FALLON, Nev. – An Amtrak conductor was killed and an assistant conductor seriously injured here June 24 when a tractor-trailer combination rammed the side of a double-deck passenger car of Amtrak’s westbound California Zephyr in a fiery crash at a highway-rail grade crossing. The crash site is some 70 miles east of Reno.

Lee

Killed was conductor and UTU Local 166 member Laurette Lee, age 68, of South Lake Tahoe, Calif.

Injured — a broken right arm and severed finger — was assistant conductor and UTU Local 166 member Richard d’Alessandro, age 49, of Elk Grove, Calif.
The truck driver also was killed, and news agencies are reporting at least four others dead, with scores injured — many having been trapped inside two burning passenger cars. The Nevada Highway Patrol said that because of the extent of the fire and damage to the passenger cars, the search for bodies continued into late Saturday.
Amtrak said some 204 passenger names were on the manifest, with 14 crew members aboard the train, which was utilizing Union Pacific track.
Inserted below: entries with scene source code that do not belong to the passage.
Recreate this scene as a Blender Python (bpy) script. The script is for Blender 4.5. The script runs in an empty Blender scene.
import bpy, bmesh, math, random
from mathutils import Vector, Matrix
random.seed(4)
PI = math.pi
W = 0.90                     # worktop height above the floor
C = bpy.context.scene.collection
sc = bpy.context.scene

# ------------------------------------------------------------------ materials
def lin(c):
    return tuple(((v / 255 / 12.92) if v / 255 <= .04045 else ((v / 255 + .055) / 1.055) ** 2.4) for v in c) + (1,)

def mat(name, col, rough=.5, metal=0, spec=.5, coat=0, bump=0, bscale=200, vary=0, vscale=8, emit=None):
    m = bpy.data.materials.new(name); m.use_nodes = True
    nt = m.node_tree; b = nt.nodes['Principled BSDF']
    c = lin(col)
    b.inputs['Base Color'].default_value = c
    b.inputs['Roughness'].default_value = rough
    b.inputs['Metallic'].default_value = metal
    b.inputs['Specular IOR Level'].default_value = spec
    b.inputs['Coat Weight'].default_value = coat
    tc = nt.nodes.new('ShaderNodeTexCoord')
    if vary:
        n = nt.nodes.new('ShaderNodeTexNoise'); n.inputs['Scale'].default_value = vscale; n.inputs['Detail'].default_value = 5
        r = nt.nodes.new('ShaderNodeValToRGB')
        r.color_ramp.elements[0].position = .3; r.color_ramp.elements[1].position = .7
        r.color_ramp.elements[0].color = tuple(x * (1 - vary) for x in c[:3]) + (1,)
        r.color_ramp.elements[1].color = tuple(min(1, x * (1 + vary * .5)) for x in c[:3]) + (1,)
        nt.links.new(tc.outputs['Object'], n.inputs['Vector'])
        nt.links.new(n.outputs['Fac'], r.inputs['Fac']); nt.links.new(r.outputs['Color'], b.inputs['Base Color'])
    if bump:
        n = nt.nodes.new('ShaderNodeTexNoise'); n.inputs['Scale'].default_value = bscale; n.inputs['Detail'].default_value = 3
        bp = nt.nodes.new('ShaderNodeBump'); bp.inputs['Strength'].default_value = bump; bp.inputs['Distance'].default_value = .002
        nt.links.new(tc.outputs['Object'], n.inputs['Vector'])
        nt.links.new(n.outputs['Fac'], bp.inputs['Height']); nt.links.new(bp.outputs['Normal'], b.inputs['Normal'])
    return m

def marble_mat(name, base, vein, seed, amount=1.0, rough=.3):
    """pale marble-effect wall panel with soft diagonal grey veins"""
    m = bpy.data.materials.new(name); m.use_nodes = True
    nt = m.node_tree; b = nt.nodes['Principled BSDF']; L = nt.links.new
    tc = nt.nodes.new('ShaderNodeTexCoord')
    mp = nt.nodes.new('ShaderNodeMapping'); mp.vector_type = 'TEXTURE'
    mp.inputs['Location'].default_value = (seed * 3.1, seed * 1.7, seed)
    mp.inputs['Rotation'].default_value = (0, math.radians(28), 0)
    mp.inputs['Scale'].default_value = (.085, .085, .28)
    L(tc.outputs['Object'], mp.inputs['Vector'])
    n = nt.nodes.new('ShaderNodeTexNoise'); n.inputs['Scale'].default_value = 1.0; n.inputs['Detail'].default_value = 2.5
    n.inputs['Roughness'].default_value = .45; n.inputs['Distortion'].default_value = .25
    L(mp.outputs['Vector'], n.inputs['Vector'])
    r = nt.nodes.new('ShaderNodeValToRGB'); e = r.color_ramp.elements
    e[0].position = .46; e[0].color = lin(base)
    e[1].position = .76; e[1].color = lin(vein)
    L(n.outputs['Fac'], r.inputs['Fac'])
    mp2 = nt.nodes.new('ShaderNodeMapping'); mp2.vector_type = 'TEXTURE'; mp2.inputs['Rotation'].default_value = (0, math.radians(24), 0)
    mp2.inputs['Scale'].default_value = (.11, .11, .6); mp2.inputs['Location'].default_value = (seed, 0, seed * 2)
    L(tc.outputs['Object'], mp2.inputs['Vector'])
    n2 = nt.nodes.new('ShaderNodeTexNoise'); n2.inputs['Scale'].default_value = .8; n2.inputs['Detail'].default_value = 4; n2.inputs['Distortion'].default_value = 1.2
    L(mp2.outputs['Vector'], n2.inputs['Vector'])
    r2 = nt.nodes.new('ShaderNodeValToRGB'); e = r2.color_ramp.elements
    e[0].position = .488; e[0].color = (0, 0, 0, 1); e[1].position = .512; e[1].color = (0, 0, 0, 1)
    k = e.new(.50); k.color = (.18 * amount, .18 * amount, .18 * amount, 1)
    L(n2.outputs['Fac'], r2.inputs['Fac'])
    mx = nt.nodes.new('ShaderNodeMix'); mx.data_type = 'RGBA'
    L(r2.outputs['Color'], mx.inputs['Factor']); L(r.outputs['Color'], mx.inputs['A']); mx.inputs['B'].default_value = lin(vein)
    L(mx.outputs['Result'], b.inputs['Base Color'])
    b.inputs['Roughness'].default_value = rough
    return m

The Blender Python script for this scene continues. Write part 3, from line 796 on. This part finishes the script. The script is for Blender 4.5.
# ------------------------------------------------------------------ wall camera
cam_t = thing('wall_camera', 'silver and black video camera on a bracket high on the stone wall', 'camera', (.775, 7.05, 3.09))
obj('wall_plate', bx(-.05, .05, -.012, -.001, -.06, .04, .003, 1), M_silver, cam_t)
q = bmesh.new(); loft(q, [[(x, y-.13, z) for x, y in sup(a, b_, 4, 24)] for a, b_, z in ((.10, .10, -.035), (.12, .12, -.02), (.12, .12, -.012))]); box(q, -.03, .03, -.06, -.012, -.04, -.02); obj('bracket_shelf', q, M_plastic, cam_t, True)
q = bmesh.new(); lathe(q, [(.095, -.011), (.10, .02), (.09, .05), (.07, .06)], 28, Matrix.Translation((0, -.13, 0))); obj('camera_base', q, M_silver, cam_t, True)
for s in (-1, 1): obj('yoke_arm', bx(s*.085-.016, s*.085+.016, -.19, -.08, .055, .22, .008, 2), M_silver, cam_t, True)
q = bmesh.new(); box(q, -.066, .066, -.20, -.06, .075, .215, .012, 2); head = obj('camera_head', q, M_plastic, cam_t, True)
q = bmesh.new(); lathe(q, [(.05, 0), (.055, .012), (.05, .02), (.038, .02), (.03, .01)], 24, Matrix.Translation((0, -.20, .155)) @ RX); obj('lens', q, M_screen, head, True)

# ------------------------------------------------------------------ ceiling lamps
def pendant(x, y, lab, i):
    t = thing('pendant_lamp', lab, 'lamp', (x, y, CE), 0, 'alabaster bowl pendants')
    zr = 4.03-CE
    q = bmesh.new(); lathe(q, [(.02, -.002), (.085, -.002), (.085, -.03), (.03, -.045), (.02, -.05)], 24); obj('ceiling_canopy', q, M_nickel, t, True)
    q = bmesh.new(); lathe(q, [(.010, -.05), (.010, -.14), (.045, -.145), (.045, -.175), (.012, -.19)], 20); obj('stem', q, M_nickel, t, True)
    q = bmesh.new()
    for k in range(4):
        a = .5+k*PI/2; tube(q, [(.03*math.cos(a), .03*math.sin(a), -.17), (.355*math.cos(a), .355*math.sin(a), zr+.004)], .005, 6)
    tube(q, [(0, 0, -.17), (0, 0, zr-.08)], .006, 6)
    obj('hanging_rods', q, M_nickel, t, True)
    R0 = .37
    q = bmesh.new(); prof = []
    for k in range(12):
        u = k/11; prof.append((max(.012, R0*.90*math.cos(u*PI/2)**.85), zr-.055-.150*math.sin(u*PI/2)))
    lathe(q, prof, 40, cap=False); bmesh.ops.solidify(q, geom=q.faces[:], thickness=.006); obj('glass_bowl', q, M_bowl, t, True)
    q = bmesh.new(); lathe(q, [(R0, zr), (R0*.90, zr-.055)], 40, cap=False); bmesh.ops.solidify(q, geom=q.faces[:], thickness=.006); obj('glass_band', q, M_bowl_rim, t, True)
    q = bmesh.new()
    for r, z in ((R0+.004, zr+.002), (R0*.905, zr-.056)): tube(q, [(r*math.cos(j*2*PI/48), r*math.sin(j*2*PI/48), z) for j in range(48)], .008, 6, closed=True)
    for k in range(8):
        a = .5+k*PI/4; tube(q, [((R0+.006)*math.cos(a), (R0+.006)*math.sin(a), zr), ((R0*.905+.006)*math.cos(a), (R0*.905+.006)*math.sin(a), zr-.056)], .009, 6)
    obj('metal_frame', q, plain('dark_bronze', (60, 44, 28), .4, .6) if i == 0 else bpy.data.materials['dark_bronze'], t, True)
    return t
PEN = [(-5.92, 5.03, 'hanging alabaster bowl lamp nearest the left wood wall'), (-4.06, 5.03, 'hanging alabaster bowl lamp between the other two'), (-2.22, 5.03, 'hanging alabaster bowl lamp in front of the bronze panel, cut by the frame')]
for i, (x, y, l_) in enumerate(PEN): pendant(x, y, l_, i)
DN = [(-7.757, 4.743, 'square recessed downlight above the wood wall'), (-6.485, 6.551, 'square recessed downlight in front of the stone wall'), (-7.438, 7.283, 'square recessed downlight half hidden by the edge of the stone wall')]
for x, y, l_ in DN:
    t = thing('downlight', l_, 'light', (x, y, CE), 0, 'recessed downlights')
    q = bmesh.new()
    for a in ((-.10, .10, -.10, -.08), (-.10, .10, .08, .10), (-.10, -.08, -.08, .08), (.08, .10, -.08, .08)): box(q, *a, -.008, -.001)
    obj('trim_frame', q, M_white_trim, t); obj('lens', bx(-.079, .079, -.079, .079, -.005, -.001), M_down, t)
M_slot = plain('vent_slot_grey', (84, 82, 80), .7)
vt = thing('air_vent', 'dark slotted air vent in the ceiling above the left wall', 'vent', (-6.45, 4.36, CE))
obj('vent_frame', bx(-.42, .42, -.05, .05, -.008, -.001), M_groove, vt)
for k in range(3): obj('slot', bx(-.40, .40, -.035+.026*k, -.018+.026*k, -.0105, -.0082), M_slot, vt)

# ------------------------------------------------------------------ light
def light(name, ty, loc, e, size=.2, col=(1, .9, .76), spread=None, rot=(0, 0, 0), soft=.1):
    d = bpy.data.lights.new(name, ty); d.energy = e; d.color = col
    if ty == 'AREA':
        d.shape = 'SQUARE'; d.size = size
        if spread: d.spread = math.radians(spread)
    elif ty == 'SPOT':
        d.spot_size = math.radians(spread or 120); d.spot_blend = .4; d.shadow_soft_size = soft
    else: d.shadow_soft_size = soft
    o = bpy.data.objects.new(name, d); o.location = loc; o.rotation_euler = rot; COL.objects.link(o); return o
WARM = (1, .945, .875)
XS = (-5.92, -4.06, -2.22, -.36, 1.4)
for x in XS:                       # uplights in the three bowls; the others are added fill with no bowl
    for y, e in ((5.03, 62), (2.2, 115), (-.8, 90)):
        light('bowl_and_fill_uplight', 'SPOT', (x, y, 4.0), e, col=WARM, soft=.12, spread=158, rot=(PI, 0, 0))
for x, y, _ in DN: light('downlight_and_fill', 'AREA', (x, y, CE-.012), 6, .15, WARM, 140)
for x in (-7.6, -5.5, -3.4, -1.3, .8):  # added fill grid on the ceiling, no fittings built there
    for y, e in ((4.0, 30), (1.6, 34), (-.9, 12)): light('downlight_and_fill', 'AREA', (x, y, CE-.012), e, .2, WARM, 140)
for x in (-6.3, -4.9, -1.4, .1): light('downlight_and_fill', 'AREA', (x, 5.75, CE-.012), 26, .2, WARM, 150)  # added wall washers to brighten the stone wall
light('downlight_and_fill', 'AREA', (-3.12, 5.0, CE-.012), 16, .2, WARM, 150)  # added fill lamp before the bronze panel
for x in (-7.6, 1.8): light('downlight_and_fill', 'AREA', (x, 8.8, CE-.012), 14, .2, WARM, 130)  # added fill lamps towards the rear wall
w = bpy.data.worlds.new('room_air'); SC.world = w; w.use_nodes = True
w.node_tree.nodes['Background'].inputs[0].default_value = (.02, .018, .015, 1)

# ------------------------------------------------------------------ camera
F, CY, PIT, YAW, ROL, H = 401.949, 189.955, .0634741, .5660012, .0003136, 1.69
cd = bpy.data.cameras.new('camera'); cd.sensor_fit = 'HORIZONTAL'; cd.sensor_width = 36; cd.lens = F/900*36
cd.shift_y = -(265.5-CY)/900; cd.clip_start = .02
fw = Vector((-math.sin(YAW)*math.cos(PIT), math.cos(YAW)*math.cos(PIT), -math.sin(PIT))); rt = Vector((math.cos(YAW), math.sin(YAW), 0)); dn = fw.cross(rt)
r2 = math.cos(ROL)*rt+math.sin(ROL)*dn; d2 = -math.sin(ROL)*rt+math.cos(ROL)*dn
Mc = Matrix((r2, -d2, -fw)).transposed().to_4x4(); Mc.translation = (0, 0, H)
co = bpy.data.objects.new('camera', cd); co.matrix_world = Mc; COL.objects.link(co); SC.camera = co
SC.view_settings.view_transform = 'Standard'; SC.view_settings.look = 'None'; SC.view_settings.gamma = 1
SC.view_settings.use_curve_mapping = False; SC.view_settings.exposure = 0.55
The train was enroute from Chicago to Emeryville, Calif.
Lee, a mother of three, was from a railroad family. Her grandfather and great-grandfather were rails, her brother is an Amtrak dispatcher and her nephew, Ben Rankin, is an Amtrak conductor and member of UTU Local 1732 (San Jose, Calif.). A family member told the Contra Costa (Calif.) Times newspaper that Lee began her railroad career in 1988 as a baggage handler and later was promoted to conductor.
News reports say the U.S. 95 crossing at Fallon is equipped with warning bells, lights and gates. A National Transportation Safety Board spokesperson said an outward facing camera in the Amtrak locomotive recorded that the signals and gates were working. The NSTB spokesperson called the crossing safety devices, “state of the art” and said the signals should have been visible to the truck driver a half-mile from the crossing.
The NTSB, with assistance from the UTU Transportation Safety Team, is investigating the accident along with the Federal Railroad Administration.
“This is just a confirmation that the only safe grade crossing is a grade crossing that has been separated or closed,” said UTU National Legislative Director James Stem. “Until we adopt the Interstate highway values of no grade crossings, these accidents will continue.”
Heroic acts in saving passenger lives by UTU-member conductors  — one off duty and riding the train — have been told to NTSB investigators and will be reported at www.utu.org as the facts are developed.